I think all young adults go through that, learning how to be mature adults living for Christ…the only difference is, we did that together 🙂
Great post. Encouragement and much truth. My husband and I were very young when we married as well. He was 19 and I was 17. It was difficult to say the least. Sometimes we still struggle, all couples do. But we have learned and grown up together and I am so thankful for it!
Wow Jenifer! We don’t meet many couples who were married younger than us 😉
I have been with my husband for 25 years, since I was 17. We waited for five years after living together, because we were not Christians and thought that was a “smart” thing to do. I totally agree with the growing up together part. It was HARD, and WONDERFUL. And now with two teens girls, GOd has surprisingly softened my heart to actually HOPE they meet a solid young man sooner than later
Oh that’s wonderful!! Its funny how much your perspective can change when you are rooted in Christ 🙂
I absolutely love this, and can totally relate, as you well know, Jami! 🙂 I was married when I was not-quite-20 and my husband was 21. It’s not been easy, but oh my has it been an incredible journey so far.
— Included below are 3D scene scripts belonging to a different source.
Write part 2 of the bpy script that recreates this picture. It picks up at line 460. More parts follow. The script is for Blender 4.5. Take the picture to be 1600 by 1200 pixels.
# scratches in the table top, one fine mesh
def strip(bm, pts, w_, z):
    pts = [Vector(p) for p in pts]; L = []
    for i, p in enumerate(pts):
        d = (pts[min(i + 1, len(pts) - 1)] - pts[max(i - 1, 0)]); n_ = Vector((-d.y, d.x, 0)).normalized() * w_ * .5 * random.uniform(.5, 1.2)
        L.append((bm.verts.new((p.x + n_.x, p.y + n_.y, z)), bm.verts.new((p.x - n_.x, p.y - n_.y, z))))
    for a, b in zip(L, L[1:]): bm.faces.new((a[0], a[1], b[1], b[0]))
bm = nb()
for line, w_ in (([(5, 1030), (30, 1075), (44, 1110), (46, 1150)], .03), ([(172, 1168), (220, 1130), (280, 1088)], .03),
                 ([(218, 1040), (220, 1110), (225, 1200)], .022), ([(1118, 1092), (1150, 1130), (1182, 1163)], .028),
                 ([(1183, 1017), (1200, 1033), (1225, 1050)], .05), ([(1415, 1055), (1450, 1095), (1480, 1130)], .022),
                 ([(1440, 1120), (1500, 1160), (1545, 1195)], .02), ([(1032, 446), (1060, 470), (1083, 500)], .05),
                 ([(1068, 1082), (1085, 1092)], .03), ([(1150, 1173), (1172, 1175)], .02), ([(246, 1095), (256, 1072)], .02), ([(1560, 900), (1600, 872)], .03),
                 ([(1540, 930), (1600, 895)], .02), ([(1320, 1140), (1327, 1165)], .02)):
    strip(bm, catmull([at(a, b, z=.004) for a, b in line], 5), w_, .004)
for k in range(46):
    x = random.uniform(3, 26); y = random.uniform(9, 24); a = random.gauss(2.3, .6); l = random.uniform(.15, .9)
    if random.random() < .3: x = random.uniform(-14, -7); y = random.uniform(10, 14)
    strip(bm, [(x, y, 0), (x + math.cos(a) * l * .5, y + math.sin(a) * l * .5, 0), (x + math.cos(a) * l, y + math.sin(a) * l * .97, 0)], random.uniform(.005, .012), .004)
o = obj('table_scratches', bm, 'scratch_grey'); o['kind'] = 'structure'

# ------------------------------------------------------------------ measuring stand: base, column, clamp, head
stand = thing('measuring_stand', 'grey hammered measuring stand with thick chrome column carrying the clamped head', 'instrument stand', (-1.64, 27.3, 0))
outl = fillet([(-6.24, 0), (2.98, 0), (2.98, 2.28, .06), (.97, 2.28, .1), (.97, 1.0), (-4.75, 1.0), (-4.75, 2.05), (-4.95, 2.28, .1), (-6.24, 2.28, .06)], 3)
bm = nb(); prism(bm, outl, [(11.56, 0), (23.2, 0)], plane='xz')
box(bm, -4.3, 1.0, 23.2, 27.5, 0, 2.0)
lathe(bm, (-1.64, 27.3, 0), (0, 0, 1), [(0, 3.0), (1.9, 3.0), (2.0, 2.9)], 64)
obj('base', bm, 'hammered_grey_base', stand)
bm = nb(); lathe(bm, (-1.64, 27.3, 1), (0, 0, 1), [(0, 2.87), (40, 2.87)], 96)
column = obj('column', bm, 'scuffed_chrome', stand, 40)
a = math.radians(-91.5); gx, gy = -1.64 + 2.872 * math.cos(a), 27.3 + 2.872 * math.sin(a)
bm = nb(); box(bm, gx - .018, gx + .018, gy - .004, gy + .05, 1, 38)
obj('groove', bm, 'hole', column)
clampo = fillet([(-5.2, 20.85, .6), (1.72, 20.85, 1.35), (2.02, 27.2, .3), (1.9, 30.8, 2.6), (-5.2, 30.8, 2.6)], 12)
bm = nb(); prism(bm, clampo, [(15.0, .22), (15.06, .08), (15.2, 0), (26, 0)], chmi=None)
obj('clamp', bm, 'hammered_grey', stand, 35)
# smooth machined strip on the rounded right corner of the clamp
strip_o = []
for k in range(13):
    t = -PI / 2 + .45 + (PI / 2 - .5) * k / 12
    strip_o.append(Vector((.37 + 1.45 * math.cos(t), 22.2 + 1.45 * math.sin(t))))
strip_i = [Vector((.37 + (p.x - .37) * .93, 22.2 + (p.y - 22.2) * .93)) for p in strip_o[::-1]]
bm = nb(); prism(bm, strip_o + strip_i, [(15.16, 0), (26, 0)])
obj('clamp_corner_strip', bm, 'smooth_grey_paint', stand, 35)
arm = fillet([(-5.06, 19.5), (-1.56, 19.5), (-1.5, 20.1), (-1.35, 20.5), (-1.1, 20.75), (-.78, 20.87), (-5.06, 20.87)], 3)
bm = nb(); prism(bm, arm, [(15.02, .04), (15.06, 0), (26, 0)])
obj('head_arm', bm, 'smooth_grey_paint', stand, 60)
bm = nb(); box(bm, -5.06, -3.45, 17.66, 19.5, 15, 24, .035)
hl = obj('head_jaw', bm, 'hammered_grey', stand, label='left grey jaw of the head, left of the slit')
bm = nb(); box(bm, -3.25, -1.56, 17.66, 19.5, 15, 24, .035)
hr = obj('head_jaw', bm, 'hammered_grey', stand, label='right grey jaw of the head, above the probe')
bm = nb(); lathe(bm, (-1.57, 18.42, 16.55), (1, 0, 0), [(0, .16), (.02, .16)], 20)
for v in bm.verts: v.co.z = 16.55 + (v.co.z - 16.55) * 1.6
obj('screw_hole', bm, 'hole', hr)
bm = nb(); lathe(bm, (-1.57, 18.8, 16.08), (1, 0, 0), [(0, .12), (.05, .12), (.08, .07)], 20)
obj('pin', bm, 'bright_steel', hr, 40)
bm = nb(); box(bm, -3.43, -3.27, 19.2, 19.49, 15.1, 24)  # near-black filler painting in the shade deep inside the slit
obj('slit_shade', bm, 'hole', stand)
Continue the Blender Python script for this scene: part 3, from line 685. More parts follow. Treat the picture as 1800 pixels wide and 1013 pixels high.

We are so blessed and I am SO thankful we got married when we did. I wouldn’t have had it any other way!!
Me too!! I wouldn’t change it for anything!!! 🙂
I love this post!! We married at 23 and dated exclusively through college. He was my second boyfriend and my first “real” kiss and I wouldn’t change it for anything. We have had our ups and downs and I can barely remember life before John, but we have ‘grown’ up together and as parents. I am grateful that God led me to him. Thank you for this encouragement and keep up the good work! God bless!
I married my Husband last month We got married really young, I am 165, and he is 20. we worked really hard to get married young. i graduated early, and he changed his college plans. I don’t know how many times we got told that we didn’t deserve, or that we weren’t ready to get married. i am so glad to find a blog, that actually has a good point of view on young marriage.